Culture...we all love to rejoice in it until we attempt to overcome it and then we realize that it is the hardest opaque substance in the world!
For a real cultural treat try the Phillippines! But the hardest culture I ever encountered and had to deal with was Korea...
philippines.....WONDERFUL. i have quite a few pinoy friends and have been there one time and I love their warmth and happiness. with them I feel there are no (or at least less) cultural inhibitions than with thais. e.g. no need to step on the brakes and watch the mouth.
Korea...I know a lot about that country and some of the language... 2 years (and more) of relationship with a korean man. need i say more?
oh i need to add something. koreans are...pretty insular...anything non-korean is suspicious but there are a few nice and open-minded people. a far cry from southeast asian people's friendliness though. i suspect japan may be even a tougher task but I dont know it so well...
I think you farangs just ignorant individuals - you do not fully appreciate the culture neither do you want to understand it. So embed with western values that cannot be imposed to different cultures, no wonder you guys are misreble old queens.
get out of Thailand!
hey anonymous. I am really quite shocked to read your comment. I wonder where this hatred comes from.

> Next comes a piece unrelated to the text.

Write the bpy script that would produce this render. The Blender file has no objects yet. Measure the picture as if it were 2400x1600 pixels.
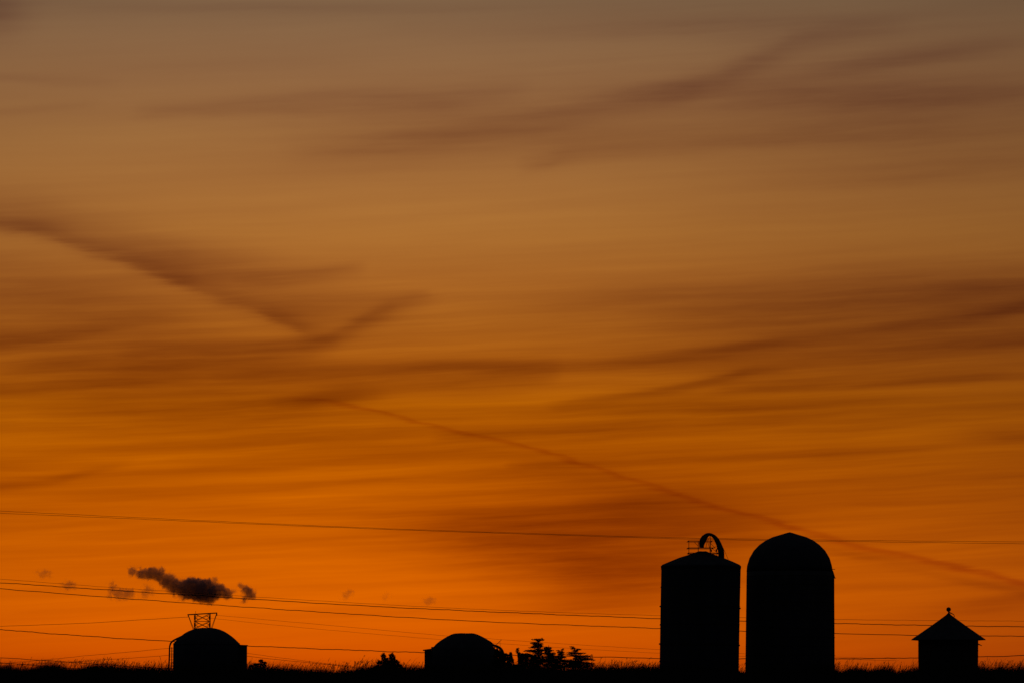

If you read my other posts, you would probably not write this.
1) I am not an old farang queen. I was born in the 1980s.
2) I do very much respect thai culture. in fact, i learned how to write and read thai and I have ONLY thai friends here except two.
We all struggle with different cultures and I am writing about my personal frustrations with some aspects of the culture here. I am not the only one with these frustrations, in fact most of my thai friends have exactly the same problems with their fellow thais.
I am still quite shocked by your comment and wonder if you put all the farang into the same basket (e.g. old queen sextourist) you 1. can not include me, because I am not. and 2. lack some cultural understanding too by not trying to understand my point.
I hope I made myself clear and this is truly the first time I heard such rude words from a Thai.
Please enlighten yourself with my response title 'The Farang Enigma' at sawatdee-gay-thailand.com forums
I read your topic starter and find your view interesting. you may reflect upon many farang-thai-relationships here but not on mine. as I told you I am not an old queen who came here to retire. I didnt choose bangkok for its "gay paradise lifestyle" but because of its university.
I didnt meet the "boys" you refer to who cant express themselves. most of the ones I met are affluent chinese-thais and many of them were professionals who have studied and lived abroad for many years. I am not in the babylon/dj station scene, if you suspect me of that.
I am very willing to have a discussion with you but do not push me into a corner into which I do not belong.